Case study: In-vehicle computers help electric buses cut fuel use and emissions

Electric buses in downtown and suburban areas in Japan are using Nexcom in-vehicle computers to cut fuel consumption and reduce carbon dioxide (CO2) emissions.

Saddled with rising greenhouse gas emissions and high fuel costs, some prefectural governments see the electric buses as an eco-friendly public transportation that can ease local traffic and economy woes.

The electric buses rely on pre-charged batteries to shuttle back and forth throughout the day. The less energy they use, the longer they can continue to service. Therefore, efficient energy use is one of the most important issues in electric bus applications.

The use of computer technology can improve and optimise the energy usage, allowing real-time closed-loop control and monitoring of the battery and the engine, the environmental control equipment, and other onboard audio and video devices.

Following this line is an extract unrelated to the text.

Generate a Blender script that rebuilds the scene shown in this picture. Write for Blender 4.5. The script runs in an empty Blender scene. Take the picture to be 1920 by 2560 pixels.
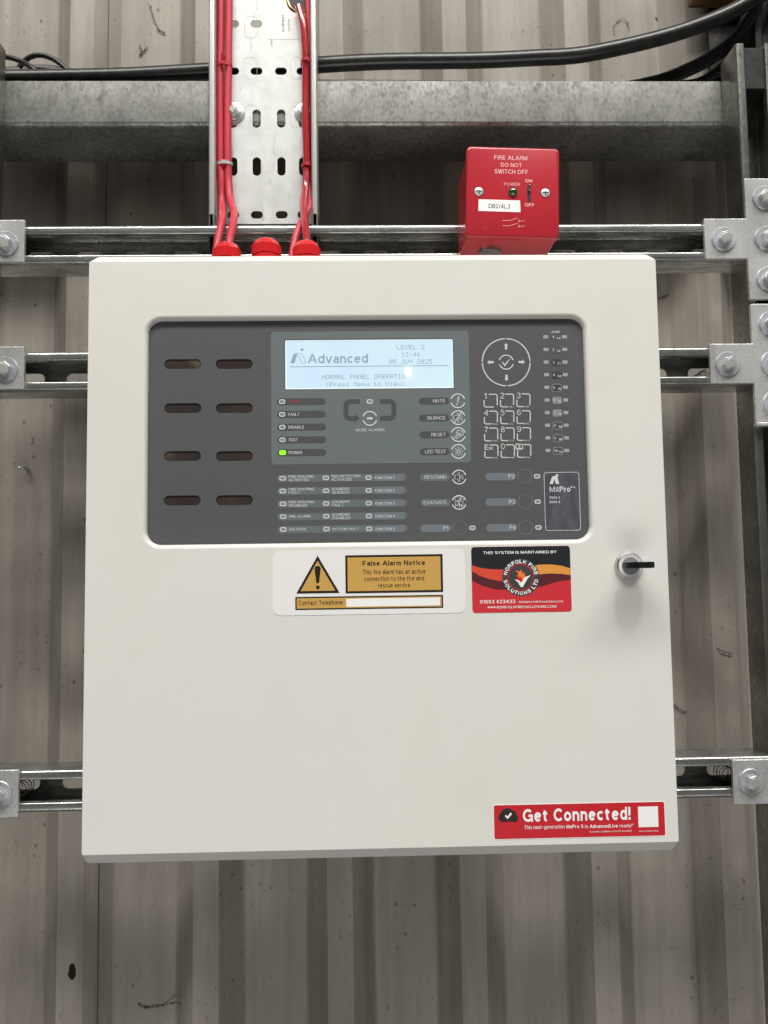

Nexcom’s VTC 7110 and VTC 1000 computers have Can bus protocol support, 3G connection, GPS tracking and navigation, and graphics capability. Integrated with Aptpod's telematics software, the computers were selected by Tokyo R&D to achieve the goal of providing a safe, reliable, enjoyable and green transit service for its newly developed large and middle-sized electric buses.

When the electric buses are in transit, the VTC 1000 collects data from hundreds of sensors every few milliseconds and interprets the data into driving speed, bus location, battery discharge rate, battery energy level and so on. They pack the interpreted data and send them to a cloud server over the air. All the vehicle data can be accessed from anywhere, anytime with a web browser and internet connection.

On buses with passenger information display systems, the VTC 7110 keeps passengers informed of their whereabouts, estimated arrival time at the next stop, nearby shops and points of interest, all shown on a Google map. Passengers are also made aware of the amount of CO2 reduced by taking electric buses.

In Okinawa, the traffic in the south continues to build up as the tourism industry steadily grows, which is a major contributing factor to greenhouse gas emission. Similarly, Tokunoshima's vehicle per capita is so high as not only to raise environmental concerns but also doom the local economy because the fuel is more expensive on outlying islands than on mainland Japan.

Meanwhile, Akita is seeking a greener alternative to help locals comfortably commute between suburbs even in cold snowy winters.

Driven by one reason or another, these prefectural governments all take the same approach to improve the situation, putting electric buses on the road.